In 2010, a family of four with a pre-tax income of $22,314 was considered
below the poverty line, while an individual with a pre-tax income of $11,139
would have the same status.
The Associated
Press surveyed economists, think tanks and nonpartisan academics to estimate
the rapidly escalating poverty rate. 2010's poverty rate of 15.1 per cent would
only need to increase by 0.1 per cent to surpass what Americans faced in 1965 –
but this year, the poverty level is estimated to grow to 15.7 percent.

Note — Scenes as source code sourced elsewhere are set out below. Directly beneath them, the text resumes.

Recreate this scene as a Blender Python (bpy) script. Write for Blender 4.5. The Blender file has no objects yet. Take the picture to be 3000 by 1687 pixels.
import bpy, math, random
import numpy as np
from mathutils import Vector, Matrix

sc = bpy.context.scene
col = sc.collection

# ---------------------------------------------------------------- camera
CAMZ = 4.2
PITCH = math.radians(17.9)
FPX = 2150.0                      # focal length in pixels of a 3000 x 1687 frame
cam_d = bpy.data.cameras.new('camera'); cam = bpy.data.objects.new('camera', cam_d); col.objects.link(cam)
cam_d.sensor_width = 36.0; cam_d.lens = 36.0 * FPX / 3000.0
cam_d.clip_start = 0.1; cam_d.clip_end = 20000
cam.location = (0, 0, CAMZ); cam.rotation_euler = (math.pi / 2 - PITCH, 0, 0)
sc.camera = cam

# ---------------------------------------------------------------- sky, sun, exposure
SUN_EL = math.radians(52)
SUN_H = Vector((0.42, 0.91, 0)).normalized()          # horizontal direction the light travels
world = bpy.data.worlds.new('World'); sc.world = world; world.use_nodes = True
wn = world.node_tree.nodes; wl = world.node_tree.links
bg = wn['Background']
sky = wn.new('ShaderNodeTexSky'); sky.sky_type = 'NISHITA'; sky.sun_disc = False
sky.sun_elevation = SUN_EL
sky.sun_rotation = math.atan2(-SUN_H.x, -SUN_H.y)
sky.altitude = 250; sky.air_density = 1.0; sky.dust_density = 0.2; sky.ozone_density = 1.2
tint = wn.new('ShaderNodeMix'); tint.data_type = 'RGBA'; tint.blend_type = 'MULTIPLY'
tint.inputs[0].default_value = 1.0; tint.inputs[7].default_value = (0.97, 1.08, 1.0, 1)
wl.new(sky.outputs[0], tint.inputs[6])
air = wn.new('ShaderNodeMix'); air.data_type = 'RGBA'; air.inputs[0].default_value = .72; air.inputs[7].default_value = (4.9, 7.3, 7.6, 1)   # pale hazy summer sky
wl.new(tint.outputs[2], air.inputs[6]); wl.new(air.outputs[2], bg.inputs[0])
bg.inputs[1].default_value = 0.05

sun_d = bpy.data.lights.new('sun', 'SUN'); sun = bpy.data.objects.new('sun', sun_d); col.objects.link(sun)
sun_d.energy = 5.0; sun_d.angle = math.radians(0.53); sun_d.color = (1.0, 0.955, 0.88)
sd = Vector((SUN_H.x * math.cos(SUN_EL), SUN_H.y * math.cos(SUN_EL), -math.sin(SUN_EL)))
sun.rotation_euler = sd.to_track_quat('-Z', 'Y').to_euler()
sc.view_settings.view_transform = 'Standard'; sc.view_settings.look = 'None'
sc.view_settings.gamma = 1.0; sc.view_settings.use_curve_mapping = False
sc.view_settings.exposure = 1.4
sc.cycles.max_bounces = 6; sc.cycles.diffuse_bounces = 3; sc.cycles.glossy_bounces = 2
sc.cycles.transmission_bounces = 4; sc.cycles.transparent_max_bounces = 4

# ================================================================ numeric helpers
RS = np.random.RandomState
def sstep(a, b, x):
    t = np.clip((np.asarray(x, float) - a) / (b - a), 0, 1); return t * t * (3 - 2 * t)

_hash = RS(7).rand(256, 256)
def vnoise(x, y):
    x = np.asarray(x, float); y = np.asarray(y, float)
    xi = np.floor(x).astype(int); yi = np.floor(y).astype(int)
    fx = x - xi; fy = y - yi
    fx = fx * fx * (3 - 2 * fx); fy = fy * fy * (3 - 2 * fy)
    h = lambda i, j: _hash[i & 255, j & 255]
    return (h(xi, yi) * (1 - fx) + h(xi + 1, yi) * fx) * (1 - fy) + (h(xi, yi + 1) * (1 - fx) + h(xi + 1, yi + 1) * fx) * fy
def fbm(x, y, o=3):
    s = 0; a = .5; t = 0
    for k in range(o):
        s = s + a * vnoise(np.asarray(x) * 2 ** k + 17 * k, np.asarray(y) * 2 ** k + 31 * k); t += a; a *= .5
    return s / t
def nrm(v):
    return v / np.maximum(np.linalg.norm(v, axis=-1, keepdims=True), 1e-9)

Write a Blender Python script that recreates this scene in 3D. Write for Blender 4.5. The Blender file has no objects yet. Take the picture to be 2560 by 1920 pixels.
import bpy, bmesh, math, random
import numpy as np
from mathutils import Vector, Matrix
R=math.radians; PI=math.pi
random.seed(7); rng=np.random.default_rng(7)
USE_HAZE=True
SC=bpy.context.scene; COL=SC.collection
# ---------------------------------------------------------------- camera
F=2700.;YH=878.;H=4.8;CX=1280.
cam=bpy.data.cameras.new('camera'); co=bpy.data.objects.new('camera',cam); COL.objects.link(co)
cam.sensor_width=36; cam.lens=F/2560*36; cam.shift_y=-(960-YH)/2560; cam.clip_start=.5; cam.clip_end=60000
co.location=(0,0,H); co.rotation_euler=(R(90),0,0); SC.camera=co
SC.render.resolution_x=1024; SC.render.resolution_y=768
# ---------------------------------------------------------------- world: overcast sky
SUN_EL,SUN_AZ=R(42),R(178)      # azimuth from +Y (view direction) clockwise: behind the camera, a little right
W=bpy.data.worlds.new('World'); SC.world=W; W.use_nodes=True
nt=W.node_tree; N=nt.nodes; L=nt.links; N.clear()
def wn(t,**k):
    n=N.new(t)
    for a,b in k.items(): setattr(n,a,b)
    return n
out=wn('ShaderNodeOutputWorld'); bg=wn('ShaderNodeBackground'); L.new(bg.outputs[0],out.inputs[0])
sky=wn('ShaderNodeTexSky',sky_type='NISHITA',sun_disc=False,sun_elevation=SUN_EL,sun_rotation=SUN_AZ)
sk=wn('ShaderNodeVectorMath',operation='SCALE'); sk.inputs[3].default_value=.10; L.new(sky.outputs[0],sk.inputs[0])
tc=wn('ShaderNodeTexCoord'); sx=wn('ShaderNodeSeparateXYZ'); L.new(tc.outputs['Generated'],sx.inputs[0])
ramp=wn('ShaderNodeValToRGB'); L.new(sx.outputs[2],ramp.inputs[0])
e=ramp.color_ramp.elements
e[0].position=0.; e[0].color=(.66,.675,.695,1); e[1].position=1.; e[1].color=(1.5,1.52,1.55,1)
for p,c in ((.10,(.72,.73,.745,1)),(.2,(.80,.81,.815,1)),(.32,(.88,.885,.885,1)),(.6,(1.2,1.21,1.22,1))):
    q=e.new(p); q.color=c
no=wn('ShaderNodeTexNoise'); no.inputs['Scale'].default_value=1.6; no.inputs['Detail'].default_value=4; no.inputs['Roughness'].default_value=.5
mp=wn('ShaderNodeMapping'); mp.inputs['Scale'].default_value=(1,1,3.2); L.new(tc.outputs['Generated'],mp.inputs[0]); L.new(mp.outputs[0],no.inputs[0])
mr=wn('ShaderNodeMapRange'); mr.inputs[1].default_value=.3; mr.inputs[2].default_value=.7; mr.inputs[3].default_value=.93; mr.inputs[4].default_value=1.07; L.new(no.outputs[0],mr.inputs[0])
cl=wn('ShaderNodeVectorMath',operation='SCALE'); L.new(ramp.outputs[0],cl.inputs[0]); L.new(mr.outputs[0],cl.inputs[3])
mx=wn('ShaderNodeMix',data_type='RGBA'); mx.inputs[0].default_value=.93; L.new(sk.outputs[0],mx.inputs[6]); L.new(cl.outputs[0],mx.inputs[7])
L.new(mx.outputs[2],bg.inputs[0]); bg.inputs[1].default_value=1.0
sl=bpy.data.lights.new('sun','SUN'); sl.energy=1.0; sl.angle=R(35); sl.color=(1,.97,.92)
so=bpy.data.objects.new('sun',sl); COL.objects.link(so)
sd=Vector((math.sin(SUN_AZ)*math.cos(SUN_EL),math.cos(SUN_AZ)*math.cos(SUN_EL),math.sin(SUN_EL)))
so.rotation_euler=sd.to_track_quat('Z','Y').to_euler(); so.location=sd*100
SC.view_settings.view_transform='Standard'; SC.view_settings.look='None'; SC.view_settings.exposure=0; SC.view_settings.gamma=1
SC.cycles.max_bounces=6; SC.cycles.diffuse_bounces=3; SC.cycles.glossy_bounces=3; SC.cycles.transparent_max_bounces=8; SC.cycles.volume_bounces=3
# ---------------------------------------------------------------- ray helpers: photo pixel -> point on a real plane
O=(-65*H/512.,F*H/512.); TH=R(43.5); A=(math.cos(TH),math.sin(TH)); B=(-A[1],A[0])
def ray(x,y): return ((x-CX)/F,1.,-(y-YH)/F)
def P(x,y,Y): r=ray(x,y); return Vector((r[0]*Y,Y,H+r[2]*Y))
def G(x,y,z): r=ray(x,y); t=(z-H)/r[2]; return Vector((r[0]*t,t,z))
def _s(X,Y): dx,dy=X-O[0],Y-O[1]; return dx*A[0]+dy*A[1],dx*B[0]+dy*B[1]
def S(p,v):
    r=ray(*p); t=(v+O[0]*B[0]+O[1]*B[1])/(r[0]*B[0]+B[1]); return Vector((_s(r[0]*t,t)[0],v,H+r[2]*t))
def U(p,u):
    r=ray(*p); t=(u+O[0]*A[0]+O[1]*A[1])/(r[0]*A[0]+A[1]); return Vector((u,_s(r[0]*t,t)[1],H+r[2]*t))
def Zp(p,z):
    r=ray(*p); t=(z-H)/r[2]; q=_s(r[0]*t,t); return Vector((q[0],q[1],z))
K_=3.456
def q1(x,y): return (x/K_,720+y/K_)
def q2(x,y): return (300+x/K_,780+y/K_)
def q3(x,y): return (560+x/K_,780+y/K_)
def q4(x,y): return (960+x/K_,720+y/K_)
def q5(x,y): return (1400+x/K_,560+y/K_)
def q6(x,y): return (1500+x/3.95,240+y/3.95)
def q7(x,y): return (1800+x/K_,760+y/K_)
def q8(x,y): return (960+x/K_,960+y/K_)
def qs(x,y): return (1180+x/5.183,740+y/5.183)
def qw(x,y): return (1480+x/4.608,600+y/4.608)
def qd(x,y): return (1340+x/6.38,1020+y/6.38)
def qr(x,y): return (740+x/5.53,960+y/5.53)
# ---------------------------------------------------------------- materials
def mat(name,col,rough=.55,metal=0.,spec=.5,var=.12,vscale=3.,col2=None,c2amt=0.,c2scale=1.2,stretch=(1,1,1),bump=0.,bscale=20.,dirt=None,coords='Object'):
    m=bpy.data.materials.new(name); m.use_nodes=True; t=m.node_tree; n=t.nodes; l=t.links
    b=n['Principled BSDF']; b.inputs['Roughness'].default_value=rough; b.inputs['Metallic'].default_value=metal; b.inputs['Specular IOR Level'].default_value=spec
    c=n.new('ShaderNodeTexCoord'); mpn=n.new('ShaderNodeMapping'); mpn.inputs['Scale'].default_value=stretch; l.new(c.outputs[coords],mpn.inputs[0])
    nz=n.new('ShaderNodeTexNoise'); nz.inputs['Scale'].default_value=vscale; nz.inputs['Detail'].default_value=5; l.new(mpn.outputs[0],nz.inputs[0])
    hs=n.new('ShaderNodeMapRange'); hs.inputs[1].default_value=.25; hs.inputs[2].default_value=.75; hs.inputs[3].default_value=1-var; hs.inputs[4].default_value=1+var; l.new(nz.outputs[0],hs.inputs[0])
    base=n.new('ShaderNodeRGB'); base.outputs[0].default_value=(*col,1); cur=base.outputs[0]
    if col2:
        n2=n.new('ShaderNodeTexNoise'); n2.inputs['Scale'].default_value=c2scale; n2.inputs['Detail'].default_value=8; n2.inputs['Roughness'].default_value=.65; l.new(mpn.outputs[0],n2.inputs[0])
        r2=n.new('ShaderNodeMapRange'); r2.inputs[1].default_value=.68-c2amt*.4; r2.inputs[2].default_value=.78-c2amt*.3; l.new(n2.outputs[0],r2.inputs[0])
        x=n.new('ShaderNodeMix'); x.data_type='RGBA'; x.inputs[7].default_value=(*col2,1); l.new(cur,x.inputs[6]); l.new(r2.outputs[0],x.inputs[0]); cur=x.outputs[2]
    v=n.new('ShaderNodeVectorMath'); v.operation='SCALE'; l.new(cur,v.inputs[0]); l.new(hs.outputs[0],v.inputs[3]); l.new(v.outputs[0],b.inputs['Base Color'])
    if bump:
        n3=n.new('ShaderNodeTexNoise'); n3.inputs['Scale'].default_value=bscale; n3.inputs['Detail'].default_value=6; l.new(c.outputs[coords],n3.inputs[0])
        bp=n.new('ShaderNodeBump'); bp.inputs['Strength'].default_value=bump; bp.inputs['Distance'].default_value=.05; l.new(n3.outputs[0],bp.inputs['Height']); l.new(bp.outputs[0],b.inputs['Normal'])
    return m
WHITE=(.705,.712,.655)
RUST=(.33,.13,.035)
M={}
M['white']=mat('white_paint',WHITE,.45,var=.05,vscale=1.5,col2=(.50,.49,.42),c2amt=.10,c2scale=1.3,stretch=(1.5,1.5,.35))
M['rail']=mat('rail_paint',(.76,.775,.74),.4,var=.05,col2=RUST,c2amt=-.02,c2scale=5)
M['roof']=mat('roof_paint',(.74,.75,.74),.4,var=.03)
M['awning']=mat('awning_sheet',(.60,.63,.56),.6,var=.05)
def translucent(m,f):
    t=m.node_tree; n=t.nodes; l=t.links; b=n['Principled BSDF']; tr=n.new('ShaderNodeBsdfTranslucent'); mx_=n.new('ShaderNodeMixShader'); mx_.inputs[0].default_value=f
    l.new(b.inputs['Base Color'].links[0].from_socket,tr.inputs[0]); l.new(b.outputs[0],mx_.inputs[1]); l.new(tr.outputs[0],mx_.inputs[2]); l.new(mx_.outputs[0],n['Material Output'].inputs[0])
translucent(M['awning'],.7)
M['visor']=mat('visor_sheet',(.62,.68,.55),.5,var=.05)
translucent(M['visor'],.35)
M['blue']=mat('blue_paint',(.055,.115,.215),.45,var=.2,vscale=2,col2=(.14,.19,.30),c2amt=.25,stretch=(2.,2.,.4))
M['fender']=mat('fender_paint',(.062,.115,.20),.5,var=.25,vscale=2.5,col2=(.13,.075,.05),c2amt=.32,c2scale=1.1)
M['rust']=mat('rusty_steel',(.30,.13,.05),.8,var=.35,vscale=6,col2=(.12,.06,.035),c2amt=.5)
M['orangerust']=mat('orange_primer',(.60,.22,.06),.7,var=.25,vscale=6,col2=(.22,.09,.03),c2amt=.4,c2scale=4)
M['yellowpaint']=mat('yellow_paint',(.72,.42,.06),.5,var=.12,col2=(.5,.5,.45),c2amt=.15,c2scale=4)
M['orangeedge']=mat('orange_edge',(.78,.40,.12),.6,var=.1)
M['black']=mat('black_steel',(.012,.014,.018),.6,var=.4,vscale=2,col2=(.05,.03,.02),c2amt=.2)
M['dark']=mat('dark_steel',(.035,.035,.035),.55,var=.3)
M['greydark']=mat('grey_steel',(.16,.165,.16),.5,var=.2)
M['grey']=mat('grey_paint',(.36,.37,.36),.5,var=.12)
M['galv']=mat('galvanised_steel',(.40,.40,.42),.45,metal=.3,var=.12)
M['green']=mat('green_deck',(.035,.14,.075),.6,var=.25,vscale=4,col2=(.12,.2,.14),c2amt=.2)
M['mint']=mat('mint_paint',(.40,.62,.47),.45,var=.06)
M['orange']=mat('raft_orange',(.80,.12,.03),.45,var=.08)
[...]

US poverty reached 22.4 per cent in the late
1950s, and steadily declined throughout the 1960’s.
“I’m reluctant
to say that we’ve gone back to where we were in the 1960s,” said Peter
Edelman, director of the Georgetown
Center on Poverty,
Inequality and Public Policy. “The programs we enacted make a big
difference. The problem is that the tidal wave of low-wage jobs is dragging us
down and the wage problem is not going to go away anytime soon.”
Analysts
interviewed by AP estimate that one sixth of the US population – some 47 million
people – lived below the poverty line last year. Demographers predict the peak
poverty levels to last at least until 2014 “due to expiring unemployment
benefits, a jobless rate persistently above 6 per cent and weak wage growth.”
“I
grew up going to Hawaii every summer,” said Colorado
resident Laura Fritz, 27, as she filled out aid forms at a county center. “Now I’m here, applying for assistance because it’s hard
to make ends meet. It’s very hard to adjust.”
Fritz grew up
wealthy until her parents lost most of their money during the housing crisis.
While still living in their half-million dollar house, they began to live off
of food stamps. Lacking the funds to go to college, the young woman tried
joining the army, only to become injured during basic training, she said.
With a baby and a
boyfriend who can’t find work, Fritz pays rent with her disability checks and
his unemployment checks.
And as the poverty
rate remains at its current level, Americans aged 65 and older will suffer most
as they become dependent on their Social Security payments.
“I’ve always
been the guy who could find a job. Now I’m not,” 56-year old Dale Szymanski
told AP. “You keep thinking it’s going to turn around. But I’m stuck.”
And the future
looks bleak even to US lawmakers. Federal Reserve Chairman Ben Bernanke told
the Senate Banking Committee last week that reducing unemployment is “likely
to be frustratingly slow.” The chairman predicted that unemployment will
still be at 7 per cent or higher by the end of 2014, and that the average
increase in new jobs has been shrinking by about 75,000 per month since April.
The outlook is
dismal, and some American voters have lost faith in politicians to turn the
economy around. But the economy remains the number one issue for voters as the
2012 elections approach, and is expected to continue to dominate the debate.